=== RECORDED INFORMATION ===

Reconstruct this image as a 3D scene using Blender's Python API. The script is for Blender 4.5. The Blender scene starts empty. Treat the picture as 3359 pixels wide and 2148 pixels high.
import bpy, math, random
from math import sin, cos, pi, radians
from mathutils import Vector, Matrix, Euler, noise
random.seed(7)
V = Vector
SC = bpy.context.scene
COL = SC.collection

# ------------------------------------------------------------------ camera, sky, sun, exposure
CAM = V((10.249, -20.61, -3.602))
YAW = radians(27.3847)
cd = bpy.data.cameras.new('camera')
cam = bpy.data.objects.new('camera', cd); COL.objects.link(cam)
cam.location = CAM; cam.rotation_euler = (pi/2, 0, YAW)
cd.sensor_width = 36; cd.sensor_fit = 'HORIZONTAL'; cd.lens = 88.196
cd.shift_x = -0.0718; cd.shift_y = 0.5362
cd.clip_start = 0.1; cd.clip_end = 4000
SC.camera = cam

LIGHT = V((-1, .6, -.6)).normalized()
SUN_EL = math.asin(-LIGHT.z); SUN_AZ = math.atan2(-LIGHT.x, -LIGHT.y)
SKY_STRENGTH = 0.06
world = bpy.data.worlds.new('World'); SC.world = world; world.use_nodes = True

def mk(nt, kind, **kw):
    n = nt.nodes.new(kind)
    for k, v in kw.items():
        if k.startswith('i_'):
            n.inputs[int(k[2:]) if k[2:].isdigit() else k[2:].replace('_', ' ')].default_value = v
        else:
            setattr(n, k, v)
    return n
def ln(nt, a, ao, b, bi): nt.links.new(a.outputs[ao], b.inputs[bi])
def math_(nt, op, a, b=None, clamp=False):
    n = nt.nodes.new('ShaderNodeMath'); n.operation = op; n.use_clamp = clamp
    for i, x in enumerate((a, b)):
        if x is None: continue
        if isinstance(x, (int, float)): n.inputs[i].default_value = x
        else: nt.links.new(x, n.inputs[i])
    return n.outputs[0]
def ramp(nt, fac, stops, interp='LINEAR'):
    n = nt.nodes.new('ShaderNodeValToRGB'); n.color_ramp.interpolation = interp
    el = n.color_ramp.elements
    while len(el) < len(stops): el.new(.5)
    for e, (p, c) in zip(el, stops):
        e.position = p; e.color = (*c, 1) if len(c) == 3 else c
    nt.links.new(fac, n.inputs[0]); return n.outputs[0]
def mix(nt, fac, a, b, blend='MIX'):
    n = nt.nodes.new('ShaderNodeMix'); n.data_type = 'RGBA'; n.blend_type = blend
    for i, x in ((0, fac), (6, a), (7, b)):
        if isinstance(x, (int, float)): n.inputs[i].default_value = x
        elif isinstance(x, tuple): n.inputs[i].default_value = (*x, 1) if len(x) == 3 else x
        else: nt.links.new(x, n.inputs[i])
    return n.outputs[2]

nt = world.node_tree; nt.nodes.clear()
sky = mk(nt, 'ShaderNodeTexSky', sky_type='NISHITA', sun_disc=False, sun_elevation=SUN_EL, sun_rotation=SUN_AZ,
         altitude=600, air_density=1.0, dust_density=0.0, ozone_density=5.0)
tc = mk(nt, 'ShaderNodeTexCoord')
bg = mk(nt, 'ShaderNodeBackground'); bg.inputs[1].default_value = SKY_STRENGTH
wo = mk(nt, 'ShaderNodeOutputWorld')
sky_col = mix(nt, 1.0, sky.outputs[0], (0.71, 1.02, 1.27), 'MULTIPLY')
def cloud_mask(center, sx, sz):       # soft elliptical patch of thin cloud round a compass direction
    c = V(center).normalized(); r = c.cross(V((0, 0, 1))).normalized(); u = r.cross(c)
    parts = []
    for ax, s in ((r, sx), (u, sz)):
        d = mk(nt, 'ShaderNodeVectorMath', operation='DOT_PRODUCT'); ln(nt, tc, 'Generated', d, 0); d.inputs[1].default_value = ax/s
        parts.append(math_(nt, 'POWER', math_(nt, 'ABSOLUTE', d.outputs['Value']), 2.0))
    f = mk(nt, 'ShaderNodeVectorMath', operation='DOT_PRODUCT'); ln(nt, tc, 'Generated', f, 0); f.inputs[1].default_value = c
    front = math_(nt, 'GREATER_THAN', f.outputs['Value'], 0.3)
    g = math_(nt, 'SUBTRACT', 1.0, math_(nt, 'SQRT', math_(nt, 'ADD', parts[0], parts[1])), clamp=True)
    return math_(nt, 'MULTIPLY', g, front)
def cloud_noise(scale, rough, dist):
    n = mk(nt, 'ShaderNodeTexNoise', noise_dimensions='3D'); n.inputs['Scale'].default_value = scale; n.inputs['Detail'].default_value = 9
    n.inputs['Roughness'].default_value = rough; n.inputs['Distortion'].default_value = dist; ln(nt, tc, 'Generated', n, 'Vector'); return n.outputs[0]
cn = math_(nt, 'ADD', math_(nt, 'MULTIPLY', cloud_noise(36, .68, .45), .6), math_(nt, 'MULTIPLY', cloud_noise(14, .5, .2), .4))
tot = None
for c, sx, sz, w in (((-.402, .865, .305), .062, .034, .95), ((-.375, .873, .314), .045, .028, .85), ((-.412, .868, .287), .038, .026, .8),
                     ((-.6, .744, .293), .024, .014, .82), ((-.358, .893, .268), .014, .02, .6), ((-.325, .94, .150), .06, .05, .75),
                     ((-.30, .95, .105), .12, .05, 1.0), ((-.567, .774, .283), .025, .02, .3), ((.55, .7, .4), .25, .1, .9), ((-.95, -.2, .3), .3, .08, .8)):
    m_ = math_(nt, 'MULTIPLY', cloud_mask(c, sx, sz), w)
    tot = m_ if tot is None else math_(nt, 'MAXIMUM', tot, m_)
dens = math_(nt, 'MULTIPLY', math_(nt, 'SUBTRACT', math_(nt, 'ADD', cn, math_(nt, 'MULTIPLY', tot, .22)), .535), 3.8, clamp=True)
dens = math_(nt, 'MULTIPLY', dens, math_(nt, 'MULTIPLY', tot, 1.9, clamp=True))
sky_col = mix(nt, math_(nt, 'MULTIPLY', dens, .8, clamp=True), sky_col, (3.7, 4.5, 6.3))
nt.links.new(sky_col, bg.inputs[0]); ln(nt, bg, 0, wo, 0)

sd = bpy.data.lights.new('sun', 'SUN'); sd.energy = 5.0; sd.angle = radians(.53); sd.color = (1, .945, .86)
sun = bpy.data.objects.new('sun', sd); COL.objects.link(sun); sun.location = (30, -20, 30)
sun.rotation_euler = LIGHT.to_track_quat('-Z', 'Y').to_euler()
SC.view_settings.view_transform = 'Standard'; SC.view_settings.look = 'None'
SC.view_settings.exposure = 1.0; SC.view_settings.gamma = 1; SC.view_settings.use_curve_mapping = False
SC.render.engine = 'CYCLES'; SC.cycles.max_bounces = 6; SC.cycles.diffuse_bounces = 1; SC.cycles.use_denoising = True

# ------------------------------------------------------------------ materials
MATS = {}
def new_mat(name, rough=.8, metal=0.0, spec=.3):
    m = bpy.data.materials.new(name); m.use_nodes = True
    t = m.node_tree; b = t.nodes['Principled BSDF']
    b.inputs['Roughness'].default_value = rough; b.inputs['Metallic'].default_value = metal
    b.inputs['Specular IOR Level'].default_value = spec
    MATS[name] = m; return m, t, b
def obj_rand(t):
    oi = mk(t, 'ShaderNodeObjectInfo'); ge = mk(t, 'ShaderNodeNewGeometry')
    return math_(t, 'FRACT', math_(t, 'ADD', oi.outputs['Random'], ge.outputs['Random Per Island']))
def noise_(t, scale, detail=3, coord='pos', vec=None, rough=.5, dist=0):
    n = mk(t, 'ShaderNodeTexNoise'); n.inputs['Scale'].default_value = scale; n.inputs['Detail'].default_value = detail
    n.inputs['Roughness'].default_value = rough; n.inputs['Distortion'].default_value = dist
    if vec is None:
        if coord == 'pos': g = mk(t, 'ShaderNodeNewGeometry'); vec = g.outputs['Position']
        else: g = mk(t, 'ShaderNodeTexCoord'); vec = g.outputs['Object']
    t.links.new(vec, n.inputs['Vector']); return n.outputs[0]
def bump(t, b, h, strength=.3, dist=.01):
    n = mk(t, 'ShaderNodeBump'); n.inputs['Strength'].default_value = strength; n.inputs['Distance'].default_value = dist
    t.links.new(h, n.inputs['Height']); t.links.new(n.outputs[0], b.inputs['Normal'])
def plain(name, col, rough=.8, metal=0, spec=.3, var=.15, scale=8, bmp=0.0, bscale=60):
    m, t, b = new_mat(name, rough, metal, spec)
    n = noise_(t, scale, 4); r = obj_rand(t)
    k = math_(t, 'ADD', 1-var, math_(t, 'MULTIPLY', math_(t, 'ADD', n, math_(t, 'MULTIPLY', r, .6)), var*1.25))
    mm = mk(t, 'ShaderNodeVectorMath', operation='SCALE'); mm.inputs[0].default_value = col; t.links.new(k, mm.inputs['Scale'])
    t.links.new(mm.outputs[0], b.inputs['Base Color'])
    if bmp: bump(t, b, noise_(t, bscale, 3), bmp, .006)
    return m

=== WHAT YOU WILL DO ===
Your task is to quote the lines above, beginning with the first and ending with the one that holds "world = bpy.data.worlds.new('World');".

=== COMPLETED TASK ===
Reconstruct this image as a 3D scene using Blender's Python API. The script is for Blender 4.5. The Blender scene starts empty. Treat the picture as 3359 pixels wide and 2148 pixels high.
import bpy, math, random
from math import sin, cos, pi, radians
from mathutils import Vector, Matrix, Euler, noise
random.seed(7)
V = Vector
SC = bpy.context.scene
COL = SC.collection

# ------------------------------------------------------------------ camera, sky, sun, exposure
CAM = V((10.249, -20.61, -3.602))
YAW = radians(27.3847)
cd = bpy.data.cameras.new('camera')
cam = bpy.data.objects.new('camera', cd); COL.objects.link(cam)
cam.location = CAM; cam.rotation_euler = (pi/2, 0, YAW)
cd.sensor_width = 36; cd.sensor_fit = 'HORIZONTAL'; cd.lens = 88.196
cd.shift_x = -0.0718; cd.shift_y = 0.5362
cd.clip_start = 0.1; cd.clip_end = 4000
SC.camera = cam

LIGHT = V((-1, .6, -.6)).normalized()
SUN_EL = math.asin(-LIGHT.z); SUN_AZ = math.atan2(-LIGHT.x, -LIGHT.y)
SKY_STRENGTH = 0.06
world = bpy.data.worlds.new('World'); SC.world = world; world.use_nodes = True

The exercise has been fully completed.